Perjuanganku belum selesai. Perjuangan ibuku pun belum berakhir. Ibu masih tetap ku buat susah untuk menyiapkan biaya kost yang tidak sedikit, biaya kuliah, biaya hidupku selama di kota Medan yang pasti tidak sedikit juga. Sering kali ibu terlambat mengirim biaya bulananku yang tersendat masalah keuangan. Bahkan ibu sering juga meminjam uang dari tetangga untuk membayar uang kuliahku. Menghemat dan terus menghemat itulah yang setiap hari kulakukan. Dalam masa sulit itu, aku tidak pernah jajan, tidak pernah jalan-jalan seperti ke mall atau pun ke bioskop seperti yang dilakukan teman-teman kuliahku. Kegiatanku setiap hari adalah ke kampus, ke perpustakaan, pulangnya jalan kaki ke kos. Kalau soal makan sehari-hari, aku catering makanan setiap hari dengan bayar bulanan. Jadi sedikit banyak aku sudah bisa memperkirakan berapa biaya hidupku setiap bulannya di ibukota ini. Cita-citaku tetap sama seperti dulu, ingin punya banyak uang untuk membahagiakan ibuku supaya ibu tidak lagi bersusah-susah ke ladang. Supaya ibu bisa menikmati masa tua dengan bahagia.

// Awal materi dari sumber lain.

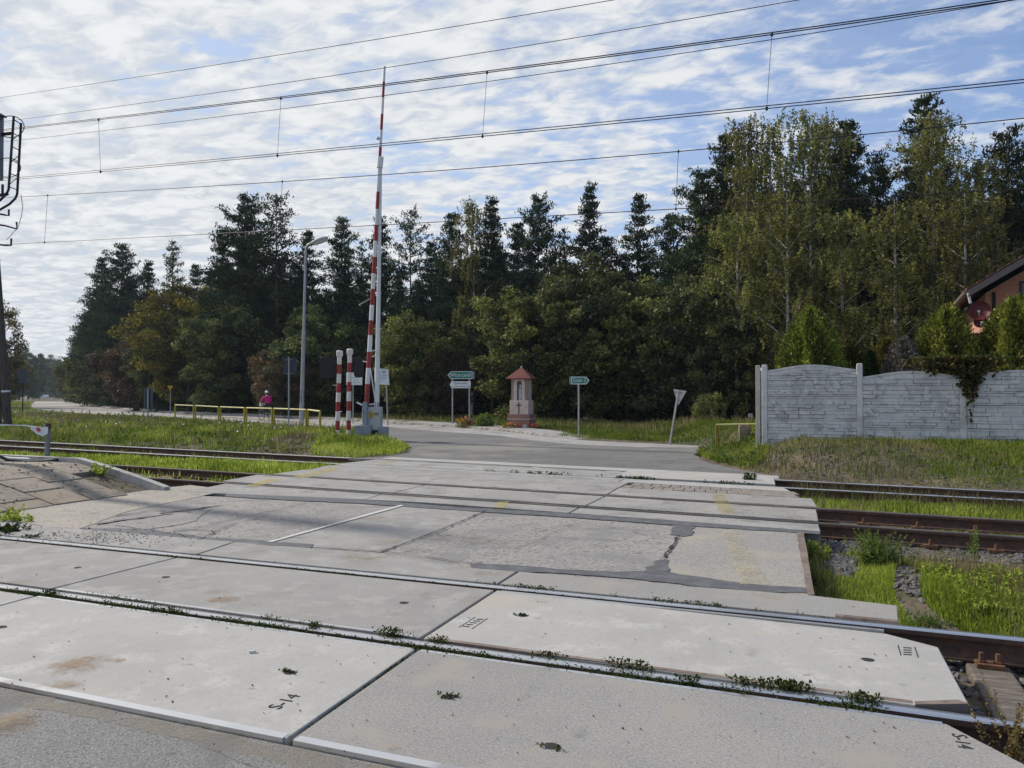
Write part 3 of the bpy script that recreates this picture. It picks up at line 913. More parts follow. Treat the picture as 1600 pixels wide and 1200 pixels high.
# setts and strips up to track three
gn = ff.off(.03); gf = lpx((520, 727), (1230, 767.5))
jG = JP((973, 759), (985, 753)); GL = lpx((470, 737), (512, 727)); GR = lpx((1262, 779), (1240, 768))
slab([gn.x(GL), gn.x(shift(jG, -gap)), gf.x(shift(jG, -gap)), gf.x(GL)], K['slab_mid'], "grey strip of concrete between middle and farthest track, left of the setts")


def setts(pa, pb, pc, pd, nx, ny, seed=3):
    r = random.Random(seed); b = MB()
    pa, pb, pc, pd = [Vector(p) for p in (pa, pb, pc, pd)]
    for i in range(nx):
        for j in range(ny):
            o = .5 if j % 2 else 0
            u0, u1 = (i + o) / (nx + .5), (i + 1 + o) / (nx + .5); v0, v1 = j / ny, (j + 1) / ny
            f = lambda u, v: (pa * (1 - u) + pb * u) * (1 - v) + (pd * (1 - u) + pc * u) * v
            c = f((u0 + u1) / 2, (v0 + v1) / 2); z = r.uniform(-.006, .004)
            b.prism([tuple(c + (f(u, v) - c) * .93) for u, v in ((u0, v0), (u1, v0), (u1, v1), (u0, v1))], -.12, z)
    return b


g_ = setts(gn.x(shift(jG, gap)), gn.x(GR), gf.x(GR), gf.x(shift(jG, gap)), 16, 2)
tag(g_.build("sett_strip", K['paver'], bevel=.006), "strip of brown setts between the middle and farthest track", "paving")
hn = gf.off(.03); hf = R5.off(-.07); HR = lpx((1236, 768), (1215, 757)); HL = lpx((520, 727), (560, 718)); jH = JP((965, 753), (985, 745))
slab([hn.x(HL), hn.x(shift(jH, -gap)), hf.x(shift(jH, -gap)), hf.x(HL)], K['slab_far'], "left slab on the near side of the farthest track, with a weed line behind")
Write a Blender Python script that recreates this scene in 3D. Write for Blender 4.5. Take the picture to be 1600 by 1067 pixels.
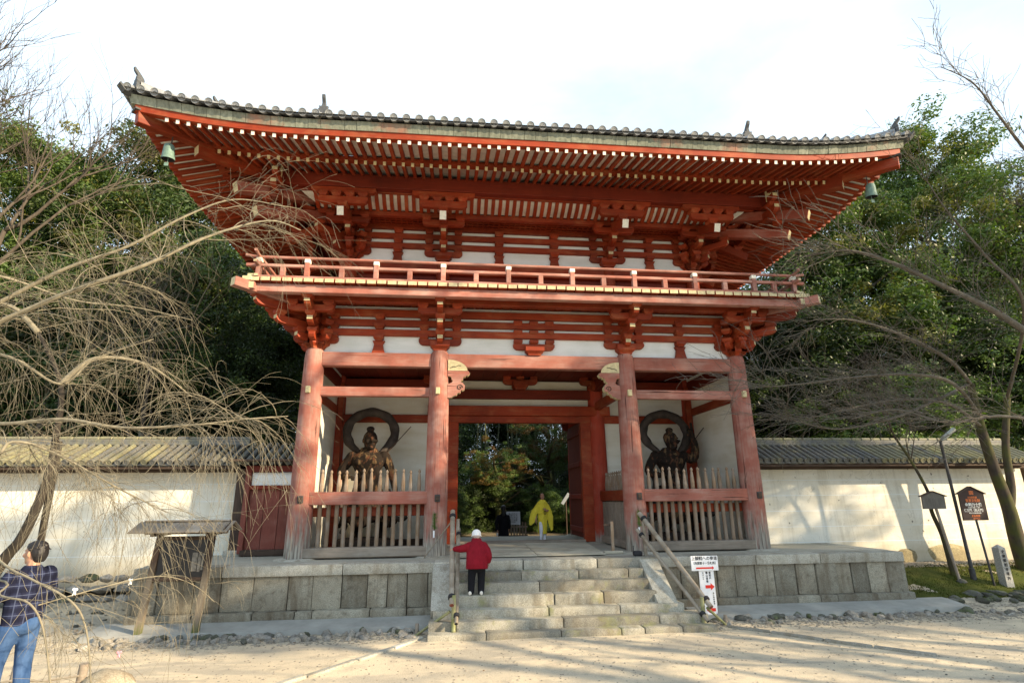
import bpy, bmesh, math, random
from mathutils import Vector, Matrix, Euler, noise
import numpy as np
random.seed(7)
for _o in list(bpy.data.objects): bpy.data.objects.remove(_o)
SC = bpy.context.scene
COL = SC.collection
V = Vector
# ------------------------------------------------------------------ camera
cam_d = bpy.data.cameras.new('camera'); cam = bpy.data.objects.new('camera', cam_d); COL.objects.link(cam)
cam_d.sensor_fit = 'HORIZONTAL'; cam_d.sensor_width = 36; cam_d.lens = 36*852.5/1600; cam_d.clip_end = 1500; cam_d.clip_start = .05
def cam_axes(yaw, pitch, roll):
    cy, sy, cp, sp, cr, sr = math.cos(yaw), math.sin(yaw), math.cos(pitch), math.sin(pitch), math.cos(roll), math.sin(roll)
    f = V((sy*cp, cy*cp, sp)); r = V((cy, -sy, 0)); u = r.cross(f)
    return cr*r+sr*u, cr*u-sr*r, f
_r, _u, _f = cam_axes(.1126, .2803, -.0104)
_m = Matrix((_r, _u, -_f)).transposed().to_4x4(); _m.translation = V((-2.1717, -14.0119, 1.3003))
cam.matrix_world = _m
SC.camera = cam
# ------------------------------------------------------------------ sky, sun, exposure
SUN_AZ = math.radians(30)      # from +X towards -Y
SUN_EL = math.radians(21.5)
sun_dir = V((math.cos(SUN_AZ)*math.cos(SUN_EL), -math.sin(SUN_AZ)*math.cos(SUN_EL), math.sin(SUN_EL)))
W = bpy.data.worlds.new('World'); SC.world = W; W.use_nodes = True
wn = W.node_tree.nodes; wl = W.node_tree.links
for n in list(wn): wn.remove(n)
w_out = wn.new('ShaderNodeOutputWorld'); w_bg = wn.new('ShaderNodeBackground'); w_sky = wn.new('ShaderNodeTexSky')
w_sky.sky_type = 'NISHITA'; w_sky.sun_disc = False; w_sky.sun_elevation = SUN_EL; w_sky.sun_rotation = math.radians(90)+SUN_AZ
w_sky.air_density = 1.0; w_sky.dust_density = 1.5
w_tc = wn.new('ShaderNodeTexCoord'); w_map = wn.new('ShaderNodeMapping'); w_map.inputs['Scale'].default_value = (1, 1, 2.6)
w_no = wn.new('ShaderNodeTexNoise'); w_no.inputs['Scale'].default_value = 1.6; w_no.inputs['Detail'].default_value = 8; w_no.inputs['Roughness'].default_value = .55
w_no.inputs['Distortion'].default_value = .25
w_rp = wn.new('ShaderNodeValToRGB'); w_rp.color_ramp.elements[0].position = .30; w_rp.color_ramp.elements[1].position = .52; w_rp.color_ramp.elements[0].color = (.64, .64, .64, 1)
w_mix = wn.new('ShaderNodeMixRGB'); w_mix.inputs['Color2'].default_value = (9.4, 11.5, 13.6, 1)
wl.new(w_tc.outputs['Generated'], w_map.inputs['Vector']); wl.new(w_map.outputs['Vector'], w_no.inputs['Vector'])
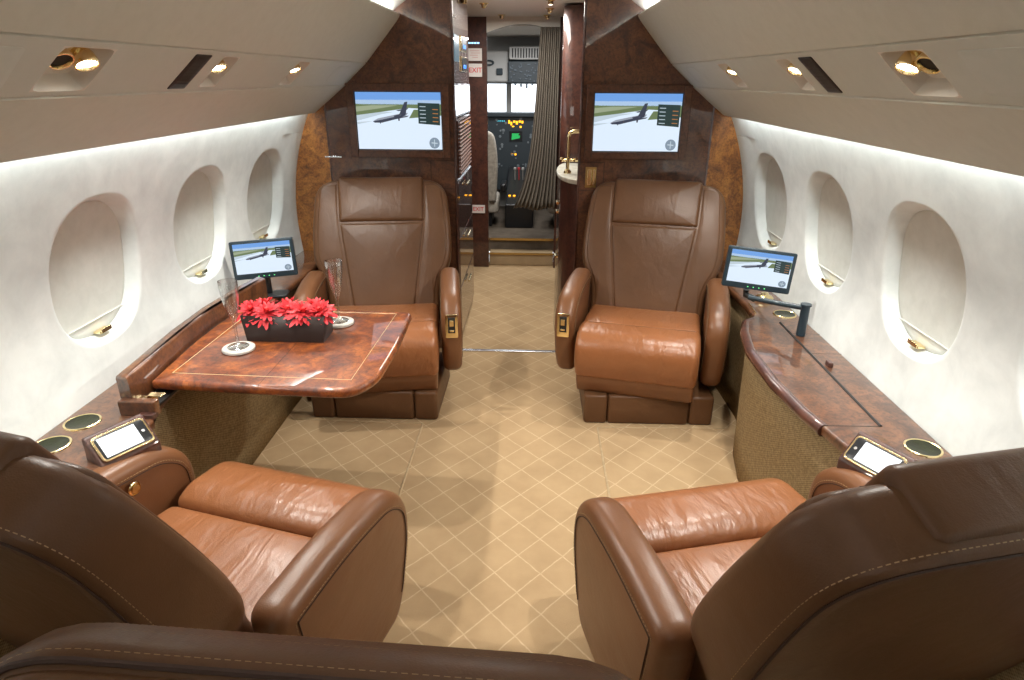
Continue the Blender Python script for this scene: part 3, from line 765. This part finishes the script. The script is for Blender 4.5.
# raised table housing and folding table (left)
e = thing('table_housing', 'raised glossy wooden housing along the left wall that the folding table unfolds from', 'cabinet', (-1.0, 1.9, .55))
rim_c = [(-.925, 1.435), (-.935, 1.50), (-.952, 1.65), (-.975, 1.85), (-.985, 2.10), (-.99, 2.28)]
def off(p, d): return (p[0]-d, p[1])
wall = []
for i, (x, y) in enumerate(rim_c): wall.append((x, y))
outb = [(-1.035, 1.475), (-1.055, 1.62), (-1.075, 1.80), (-1.08, 2.0), (-1.065, 2.20), (-1.045, 2.28)]
b = MB(); pts = [(x, y) for x, y in [(-.968, 1.462), (-.978, 1.60), (-.995, 1.80), (-1.0, 2.0), (-.985, 2.20), (-.960, 2.36)]]+[(-1.008, 1.475), (-1.02, 1.60), (-1.037, 1.80), (-1.042, 2.0), (-1.03, 2.20), (-1.0, 2.38)][::-1]
b.puff(densify(pts, .05), -.002, .105, .012, lambda a, c, w: (a+1.0, c-1.9, w), 0, rings=2, nr=4); b.build('rim', BURL, e, sharp=60)
b = MB(); b.b2(.0, .10, -.455, -.43, -.002, .042); b.build('end_wall', BURL, e, bevel=.004)
b = MB(); b.b2(.0, .075, -.43, .40, -.001, .006); b.b2(.0, .012, -.43, .40, .006, .04); b.build('well_floor', DARK, e)
b = MB(); b.b2(.058, .10, -.47, -.445, -.004, .012); b.build('door_stub', MAHO, e, bevel=.003)
for yy in (-.40, -.2): 
    g = MB(); g.box((.045, yy, .022), (.055, .02, .012)); g.tube([(.06, yy-.01, .03), (.06, yy+.012, .03)], .007, 10); g.box((.075, yy, .036), (.04, .022, .004)); g.build('hinge', GOLD, e, bevel=.002)
ZT = .600
e = thing('folding_table', 'glossy orange burl table top with a thin inlay, unfolded in front of the left seat', 'table', (-.66, 1.82, ZT-.03))
def tp(a, b_, w): return (a+.66, b_-1.82, w)
tab = rp([(-.972, 1.555), (-.70, 1.535), (-.395, 1.520), (-.345, 1.61), (-.335, 1.85), (-.345, 2.150), (-.60, 2.165), (-.978, 2.20), (-.998, 1.90)], [.01, .3, .055, .15, .3, .03, .3, .01, .2], 7)
b = MB(); b.puff(densify(tab, .03), 0, .030, .0135, tp, 0, rings=3, nr=6, r0=.012); b.build('table_top', BURLT, e, sharp=60)
inl = [(-.935, 1.607), (-.415, 1.585), (-.398, 2.125), (-.925, 2.14)]
b = MB(); loop = inl+[inl[0]]
for p, q in zip(loop, loop[1:]): b.tube([tp(*p, .0300), tp(*q, .0300)], .0009, 4)
b.build('inlay', mat('inlay_brass', (.60, .45, .24), .45), e)
b = MB(); b.tube([tp(-.66, 1.535, .0298), tp(-.66, 2.168, .0298)], .0008, 4); b.build('fold_joint', DARK, e)

# ------------------------------------------------------------------ things on the table
def flute(x, y, label):
    c = MB(); c.lathe([(.001, 0), (.046, 0), (.0485, .002), (.0485, .008), (.046, .0105), (.001, .0105)], 40)
    cc = c.build('coaster', STONE); cc.location = (x, y, ZT+.0004); tag(cc, 'round stone coaster under the champagne flute %s' % label, 'coaster')
    e = thing('champagne_flute', 'tall clear champagne flute %s' % label, 'glass', (x, y, ZT+.0112))
    b = MB()
    outp = [(.0005, 0), (.031, .0002), (.032, .0015), (.030, .003), (.012, .006), (.0048, .014), (.0040, .05), (.0045, .075), (.008, .088), (.014, .105), (.021, .135), (.0255, .165), (.0275, .195), (.0275, .212)]
    inp = [(.0268, .2125), (.0262, .195), (.0242, .165), (.0198, .135), (.0125, .108), (.005, .096), (.0005, .094)]
    b.lathe(outp+inp, 40, cap=False); b.build('glass_body', GLASS, e, sharp=80)
flute(-.817, 1.777, 'nearest the camera, left of the flower box')
flute(-.571, 2.015, 'behind the right end of the flower box')
P = thing('planter_box', 'dark brown rectangular flower box in the middle of the folding table', 'planter', (-.697, 1.895, ZT+.0005))
b = MB(); w0, d0, w1, d1, h = .122, .047, .130, .053, .088
def frust(b, w0, d0, w1, d1, z0, z1): b.add([(-w0, -d0, z0), (w0, -d0, z0), (w0, d0, z0), (-w0, d0, z0), (-w1, -d1, z1), (w1, -d1, z1), (w1, d1, z1), (-w1, d1, z1)], [(0, 3, 2, 1), (0, 1, 5, 4), (1, 2, 6, 5), (2, 3, 7, 6), (3, 0, 4, 7)])
frust(b, w0, d0, w1, d1, 0, h); b.build('box', PLANT, P, solid=.004)
b = MB(); b.b2(-w1+.008, w1-.008, -d1+.006, d1-.006, h-.02, h-.01); b.build('moss', DARK, P)
where = ['at the left end', 'second from the left', 'in the middle', 'second from the right', 'at the right end']
for k in range(8):
    rnd = random.Random(k*11+3); row = k < 5
    fx = -.112+.056*k if row else (-.08+.08*(k-5)); fy = (-.026 if k % 2 else -.008) if row else .030
    lab = ('red many-petalled flower %s of the flower box' % where[k]) if row else ('red many-petalled flower in the back row of the flower box, %s' % (('left one', 'middle one', 'right one')[k-5]))
    f = thing('red_flower', lab, 'flower', (-.697+fx, 1.895+fy, ZT+h-.008), rnd.uniform(0, 6), 'flowers in the box on the table')
    pm = MB(); tilt = Vector((rnd.uniform(-.3, .3), rnd.uniform(-.7, -.1) if row else .1, 1)).normalized(); Q = Vector((0, 0, 1)).rotation_difference(tilt).to_matrix(); Q = Matrix.Rotation(-f.rotation_euler.z, 3, 'Z') @ Q
    for ringi, (n, L, el) in enumerate(((20, .053, -8), (18, .047, 12), (15, .038, 30), (11, .028, 50))):
        for j in range(n):
            a = 2*PI*(j+rnd.uniform(-.25, .25))/n; ll = L*rnd.uniform(.85, 1.15); elv = R(el+rnd.uniform(-12, 12)); wv = ll*.125
            vs = []
            for (t, ww) in ((.08, .25), (.35, .8), (.65, 1.0), (.88, .75), (1.0, .12)):
                droop = -.25*ll*t*t if ringi < 2 else 0
                for sd in (-1, 0, 1):
                    rr = t*ll*math.cos(elv); z = t*ll*math.sin(elv)+droop+(0 if sd else -.10*wv*ww)
                    x_, y_ = rr, sd*wv*ww
                    vs.append(Q @ Vector((x_*math.cos(a)-y_*math.sin(a), x_*math.sin(a)+y_*math.cos(a), z+.016)))
            fs = [(r_*3+c, r_*3+c+1, r_*3+c+4, r_*3+c+3) for r_ in range(4) for c in (0, 1)]
            pm.add(vs, fs)
    pm.build('petals', RED, f, sharp=180)
    c = MB(); c.lathe([(.0005, .004), (.008, .006), (.009, .014), (.005, .021), (.0005, .022)], 14, rot=Q, origin=Q @ Vector((0, 0, .012)), cap=False); c.build('flower_heart', RED2, f)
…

Empat tahun adalah hal yang terberat yang aku rasakan di ibukota. Namanya saja kota, penuh dengan gedung pencakar langit, restoran yang menyebar di banyak tempat,tapi aku belum bisa menikmati bagaimana nikmatnya tinggal di ibukota. Namun aku tetap bertahan demi satu tujuan untuk membuat ibuku bahagia.
Aku yakin doa dan air mata seorang ibu sangat besar maknanya. Sulit aku membayangkan bagaimana perjalanan hidupku bisa sampai di titik ini. Suka duka telah menyelimuti batin ini. Keringat, air mata, perasaan, semuanya sudah ibu korbankan untukku hingga aku bisa lulus kuliah dengan gelar sarjana ekonomi yang akhirnya bisa kudapatkan. Dan semua dimudahkan-Nya, setelah aku wisuda dan aku diterima bekerja sebagai ASN di kantor pemerintahan di departemen keuangan RI. Kerja keras ku dan kerja keras ibuku telah membahagiakan kami. Dan doa ibuku adalah suksesku.